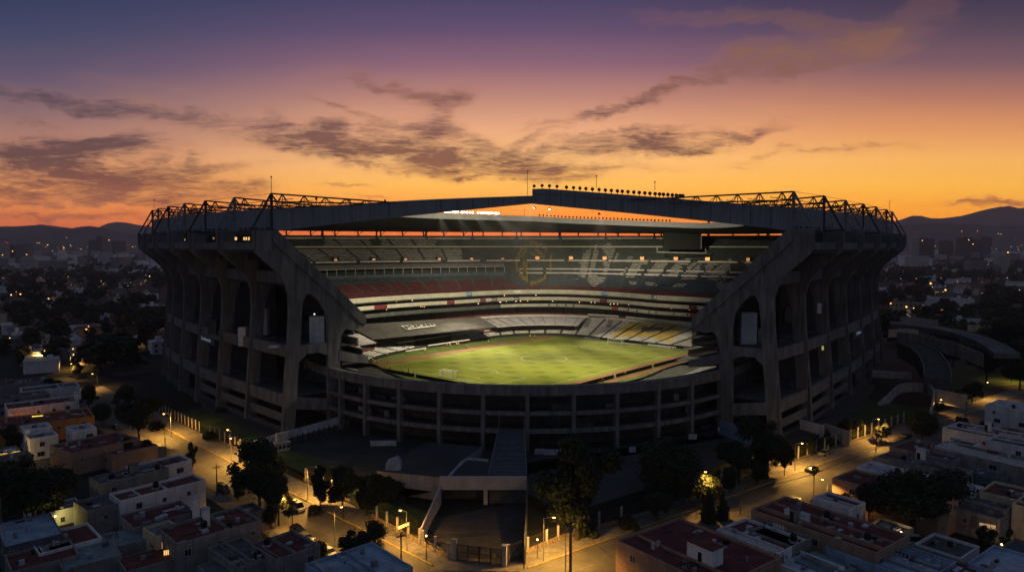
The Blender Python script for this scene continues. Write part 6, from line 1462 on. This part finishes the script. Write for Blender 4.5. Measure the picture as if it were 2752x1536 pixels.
def far_place(n, urange, vrange, what):
    c = 0; tries = 0
    while c < n and tries < 6000:
        tries += 1; u = random.uniform(*urange); v = 655+60*F/(60*F/(vrange[0]-655)+random.random()**1.15*(60*F/(vrange[1]-655)-60*F/(vrange[0]-655))); p = P(u, v); p.z = 0
        if not clear(p) or (p.x*p.x+p.y*p.y)**.5 < 235: continue
        if not free(p, 6.5 if what == 'h' else 3.5): continue
        c += 1
        if what == 'h':
            k = random.randrange(5); o = hm[k] if not first_used[k] else hm[k].copy()
            if first_used[k]: col.objects.link(o)
            first_used[k] = True; o.name = 'house'; o.location = p; o.rotation_euler.z = random.choice((R(40), R(37), R(127), R(-45)))+random.uniform(-.1, .1); s = random.uniform(.8, 1.25); o.scale = (s, s, random.uniform(.8, 1.4)); tag(o, 'flat-roofed house in the dark town spreading behind the stadium', 'house', 'houses of the distant town')
        else:
            o = tree(random.choice(('broadfar', 'broad2far', 'tallfar', 'willowfar')), 0, 0, random.uniform(9, 18), 'dark tree among the distant town houses', random.uniform(1.0, 1.6), 'trees of the distant town', pos=p)
far_place(95, (-60, 440), (1000, 745), 'h'); far_place(100, (-60, 450), (1010, 740), 't')
far_place(50, (2370, 2800), (900, 745), 'h'); far_place(85, (2360, 2820), (940, 735), 't')
far_place(60, (-40, 420), (745, 686), 'h'); far_place(50, (-40, 440), (745, 686), 't')
far_place(55, (2360, 2790), (745, 686), 'h'); far_place(60, (2360, 2790), (745, 686), 't')
# the town beyond, too far and dense to count
mb = MB(); random.seed(8)
for k in range(5200):
    D = random.uniform(1300, 3700); u = random.choice((random.uniform(-300, 520), random.uniform(2280, 3050), random.uniform(-300, 3050))); x = (u-CX)/F*D; w, d_, h = random.uniform(8, 40), random.uniform(8, 25), random.uniform(4, 12) if random.random() < .93 else random.uniform(14, 36)
    M_ = Matrix.Translation((x, D, 0)) @ Matrix.Rotation(random.uniform(0, 3), 4, 'Z'); mb.box(0, w, 0, d_, 0, h, random.choice((0, 1, 2)), M_)
o = mb.build('distant_town', [WWHT, WGRY, CONL]); tag(o, 'dense low town stretching to the horizon beneath the hills', 'town', kind='stuff')
mb = MB()
for k in range(9000):
    D = random.uniform(1100, 3700); u = random.choice((random.uniform(-300, 520), random.uniform(2280, 3050), random.uniform(2280, 3050), random.uniform(-300, 3050))); x = (u-CX)/F*D; s = random.uniform(3, 9)*(1+D/4000)
    p = Vector((x, D, random.uniform(1, 9))); n = Vector((random.uniform(-1, 1), -1, random.uniform(-.2, 1.4))).normalized(); t = n.orthogonal().normalized(); w = n.cross(t); mb.face([p-t*s-w*s*.5, p+t*s*.3-w*s*.8, p+t*s+w*s*.4, p-t*s*.2+w*s*.8], random.choice((0, 0, 1)))
o = mb.build('distant_woods', LEAF); tag(o, 'dark tree canopy mass filling the far town', 'woods', kind='stuff')
mb = MB(); random.seed(31)
for k in range(900):
    D = random.uniform(900, 3700); u = random.choice((random.uniform(-100, 430), random.uniform(2370, 2850))); x = (u-CX)/F*D; s = random.choice((.12, .2, .3, .45))*D/F*1.1; z = random.uniform(2, 14); mb.box(x, x+s*random.uniform(1, 3), D, D+.3, z, z+s, random.choice((0, 0, 0, 1, 1, 2)))
o = mb.build('distant_lights', [LAMPS, LAMPW, emat('lamp_far_dim', (1, .6, .3), .8)]); tag(o, 'countless tiny warm windows and lamps of the far town', 'lights', kind='stuff')
# tower blocks
def tower(u0, u1, vt, D, label, m=WGRY, rows=9, lights=2):
    a = (u0-CX)/F*D; c = (u1-CX)/F*D; ztop = PD((u0+u1)/2, vt, D).z; T = empty('tower_block', (a, D, 0)); tag(T, label, 'tower block', 'tower blocks on the horizon'); w = c-a; mb = MB(); mb.box(0, w, 0, w*.6, 0, ztop); mb.box(w*.3, w*.6, w*.1, w*.4, ztop, ztop+3); mb.build('wall', m, T)
    mb = MB(); n = max(2, int(w/6))
    for r_ in range(rows):
        z = ztop*(r_+.7)/(rows+.4)
        for k in range(n): x = w*(k+.25)/n; mb.box(x, x+w/n*.55, -.15, 0, z-1.2, z+.8)
    mb.build('window_band', GLASS, T)
    for k in range(lights): mb = MB(); x = random.uniform(0, w); z = random.uniform(.3, .95)*ztop; mb.box(x, x+1.2*D/1000, -.4, -.2, z, z+.9*D/1000); mb.build('lit_window', LAMPS, T)
for t in ((-12, 16, 658, 1800, 'grey slab tower at the left frame edge', CONL, 10, 1), (17, 40, 660, 1850, 'dark tower right of the slab at the left edge', COND, 10, 2), (41, 76, 655, 1780, 'pale twin tower at far left', WGRY, 12, 1), (260, 274, 634, 2600, 'dark high-rise standing tallest on the left horizon', COND, 12, 0), (275, 295, 641, 2600, 'grey high-rise beside the tallest one on the left horizon', WGRY, 10, 1), (240, 258, 646, 2600, 'low block left of the tallest left high-rise', COND, 6, 1), (298, 330, 648, 2900, 'wide low block right of the left high-rises', COND, 5, 0),
 (2448, 2469, 637, 2100, 'pale blank-sided block right of the last rib', CONL, 8, 0), (2470, 2510, 641, 2150, 'grey block with lit stair strip on the right', COND, 10, 1), (2531, 2560, 647, 2400, 'low block in the right skyline gap', COND, 5, 0), (2579, 2612, 638, 2300, 'dark stepped block with red lights on the right', COND, 9, 2), (2612, 2640, 644, 2350, 'wide grey block right of the stepped block', COND, 7, 0), (2641, 2663, 637, 2450, 'last tall block on the right skyline', COND, 9, 0)):
    tower(*t)
# far lights: single street lamps seen as points
random.seed(12)
def far_lamp(p, s, m, group, label):
    global FLP
    k = m.name
    if k not in FLP:
        T = empty('street_lamp', p); mb = MB(); mb.bar((0, 0, -p.z), (0, 0, 0), .15); a = mb.build('pole', BLACK, T); mb = MB(); mb.ball((0, 0, 0), 1.0, 0, 6); c = mb.build('bulb', m, T); FLP[k] = T; KIDS[T.name] = [a, c]
    else: T = copy_tree(FLP[k]); T.location = p
    for ch in [c for c in T.children if c.name.startswith('bulb')]: ch.scale = (s, s, s)
    tag(T, label, 'street lamp', group)
FLP = {}
known = [(109, 700, 3), (346, 696, 2), (265, 711, 4), (207, 695, 2.5), (171, 666, 2), (128, 658, 2), (296, 708, 2), (402, 742, 2), (415, 690, 2), (130, 803, 4), (125, 826, 3), (158, 838, 2), (232, 885, 4), (238, 892, 3), (228, 892, 3), (404, 859, 5), (404, 868, 5), (384, 878, 3), (196, 937, 3), (55, 790, 3), (30, 792, 3), (2568, 705, 5), (2612, 734, 4), (2541, 779, 4), (2501, 761, 4), (2464, 730, 3), (2645, 664, 3), (2639, 696, 3), (2709, 678, 3), (2668, 783, 4), (2482, 815, 4), (2531, 831, 4), (2506, 836, 4), (2436, 824, 4), (2408, 838, 2), (2647, 842, 3), (2641, 843, 3), (2394, 815, 3), (2407, 738, 2), (2565, 890, 3), (2661, 929, 3), (2686, 885, 2)]
for (u, v, s) in known:
    d_ = P(u, v+8*60/60*1.0, 0); D = min(2500, 52*F/(v-655)) ; p = PD(u, v, D); far_lamp(p, s*D/F*.62, LAMPS, 'orange street lamps in the distant town', 'orange lamp point glowing in the distant town')
for k in range(230):
    if random.random() < .55: u = random.uniform(0, 400)
    else: u = random.uniform(2400, 2752)
    v = 655+random.random()**1.8*130+3; D = min(3300, 52*F/(v-655)); p = PD(u, v, D); q = p.copy()
    if not clear(p): continue
    m = random.choices((LAMPS, LAMPW, LAMPR), (.72, .22, .06))[0]; nm = {LAMPS.name: 'orange', LAMPW.name: 'white', LAMPR.name: 'red'}[m.name]
    far_lamp(p, random.uniform(.6, 1.7)*D/F*.5, m, nm+' street lamps in the distant town', nm+' lamp point glowing in the distant town')
for u, v, m in ((2461, 629, LAMPR), (2585, 621, LAMPS), (2627, 621, LAMPS), (2588, 636, LAMPR), (2683, 628, LAMPS), (2690, 629, LAMPS), (2730, 644, LAMPR), (2613, 643, LAMPR), (179, 638, LAMPS), (15, 650, LAMPR), (20, 653, LAMPR), (100, 652, LAMPS), (106, 653, LAMPS)):
    p = PD(u, v, 3300 if v < 645 else 2300); far_lamp(p, .8*p.y/F, m, 'lamps on the hillside', ('red' if m is LAMPR else 'orange')+' lamp point high on the hillside')
# a few pools of warm light in the middle distance
for u, v, pw in ((140, 925, 6000), (262, 968, 6000), (318, 890, 5000), (95, 985, 5000), (404, 880, 9000), (232, 905, 5000), (190, 990, 4000), (340, 925, 6000), (2410, 870, 5000), (2450, 850, 5000), (2680, 890, 5000), (20, 940, 4000)):
    p = P(u, v); lamp_post(u, v, 7, {140: 'lamp post above the lamplit tree at far left', 262: 'lamp post between the trees left of the terraces', 318: 'lamp post behind the tall dark trees beside the stadium', 95: 'lamp post at the far left side road', 404: 'double orange lamp post beside the rearmost left rib', 232: 'orange lamp post in the dark trees at left', 190: 'lamp post at the far left crossing', 340: 'lamp post over the lamp-warmed white wall', 2410: 'lamp post by the last right rib', 2450: 'lamp post above the panelled wall at right', 2680: 'lamp post by the long pale wall at right', 20: 'lamp post at the far left frame edge'}[u], (.8, 0), pw)
# ------------------------------------------------------------------ hills
def hill(name, pts, D, depth, m, foot=-5):
    mb = MB(); P3 = polyline([(u, v, 0) for u, v in pts], 160); rnd = random.Random(4); rows = 14; grid = []
    for i, q in enumerate(P3):
        x = (q.x-CX)/F*D; zt = PD(q.x, q.y, D).z; zt += math.sin(i*1.7)*D*.0004+rnd.uniform(-1, 1)*D*.0003; col_ = []
        for j in range(rows+1):
            f = j/rows; y = D-depth*(1-f); col_.append((x*(y/D), y, foot+(zt-foot)*(f**1.25)*(1 if j in (0, rows) else rnd.uniform(.93, 1.04))))
        col_.append((x*1.3, D+depth*1.2, foot)); grid.append(col_)
    for i in range(len(grid)-1):
        for j in range(len(grid[0])-1): mb.face([grid[i][j], grid[i+1][j], grid[i+1][j+1], grid[i][j+1]])
    o = mb.build(name, m, smooth=True); o['kind'] = 'structure'; return o
HM = mat('hill_scrub', (.09, .08, .085), .95, .3, .002)
hill('hills', [(-600, 618), (-250, 605), (0, 611), (51, 609), (95, 606), (136, 611), (191, 614), (235, 606), (272, 611), (307, 618), (375, 628), (600, 640), (900, 644), (1400, 646), (1900, 645), (2200, 634), (2350, 618), (2430, 604), (2520, 600), (2620, 604), (2752, 606), (3100, 596), (3500, 612)], 4300, 900, HM)
hill('hills', [(-600, 600), (-200, 612), (60, 607), (119, 604), (180, 611), (230, 617), (279, 607), (300, 597), (322, 596), (344, 597), (375, 604), (430, 611), (560, 626), (900, 640), (1900, 640), (2300, 615), (2407, 593), (2439, 582), (2464, 578), (2512, 588), (2573, 580), (2618, 570), (2663, 558), (2698, 553), (2727, 559), (2752, 557), (2900, 540), (3200, 560), (3600, 590)], 6300, 1500, HM)
# ------------------------------------------------------------------ haze
if HAZE:
    mb = MB(); mb.box(-9000, 9000, -300, HAZE_FAR, -6, HAZE_TOP); hz = mb.build('haze', []); hz.data.materials.clear()
    m = bpy.data.materials.new('haze_air'); m.use_nodes = True; t = m.node_tree; t.nodes.clear(); v = t.nodes.new('ShaderNodeVolumePrincipled'); v.inputs['Density'].default_value = HAZE; v.inputs['Color'].default_value = (.90, .88, .98, 1); v.inputs['Anisotropy'].default_value = .3
    o_ = t.nodes.new('ShaderNodeOutputMaterial'); t.links.new(v.outputs[0], o_.inputs['Volume']); hz.data.materials.append(m); hz['kind'] = 'stuff'; tag(hz, 'thin mauve evening haze over the town and hills', 'haze')

# ------------------------------------------------------------------ labels that single things out by their place
ORD = ['first', 'second', 'third', 'fourth', 'fifth', 'sixth', 'seventh', 'eighth', 'ninth', 'tenth', 'eleventh', 'twelfth', 'thirteenth', 'fourteenth', 'fifteenth', 'sixteenth', 'seventeenth', 'eighteenth', 'nineteenth', 'twentieth']
def relabel(group, base, nb_):
    for side in ('left', 'right'):
        L_ = [o for o in bpy.data.objects if o.parent is None and o.get('group') == group and ((o.location.x < 0) == (side == 'left'))]
        L_.sort(key=lambda o: o.location.y)
        per = max(1, min(18, -(-len(L_)//nb_))); bands = [L_[i:i+per] for i in range(0, len(L_), per)]
        for bi, bd in enumerate(bands):
            bd.sort(key=lambda o: proj(o.location)[0])
            where = ('nearest row' if bi == 0 else ORD[min(19, bi)]+' row back')
            for i, o in enumerate(bd): o['label'] = '%s %s of the stadium, %s, %s from the left' % (base(o), side, where, ORD[min(19, i)])
relabel('houses of the distant town', lambda o: 'flat-roofed town house', 10)
relabel('trees of the distant town', lambda o: 'dark town tree', 12)
relabel('orange street lamps in the distant town', lambda o: 'orange lamp point', 8)
relabel('white street lamps in the distant town', lambda o: 'white lamp point', 3)
relabel('red street lamps in the distant town', lambda o: 'red lamp point', 1)
relabel('lamps on the hillside', lambda o: o['label'].split()[0]+' hillside lamp point', 1)
relabel('dark trees beside the stadium', lambda o: 'tall dark tree', 3)
relabel('small street trees', lambda o: 'small dark street tree', 3)
relabel('small infill houses', lambda o: 'small flat-roofed street-block house', 8)
for g_, w_ in (('people standing round the pitch in yellow', 'yellow vest'), ('people standing round the pitch in orange', 'orange top')):
    L_ = sorted([o for o in bpy.data.objects if o.get('group') == g_], key=lambda o: proj(o.location)[0]); h_ = (len(L_)+1)//2
    for i, o in enumerate(L_):
        o['label'] = 'tiny figure in %s and dark trousers by the pitch, %s' % (w_, (ORD[i]+' from the left') if i < h_ else (ORD[len(L_)-1-i]+' from the right'))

....

Do this - Answer with one number only: how many lines above contain the word "from".

Finished task - 3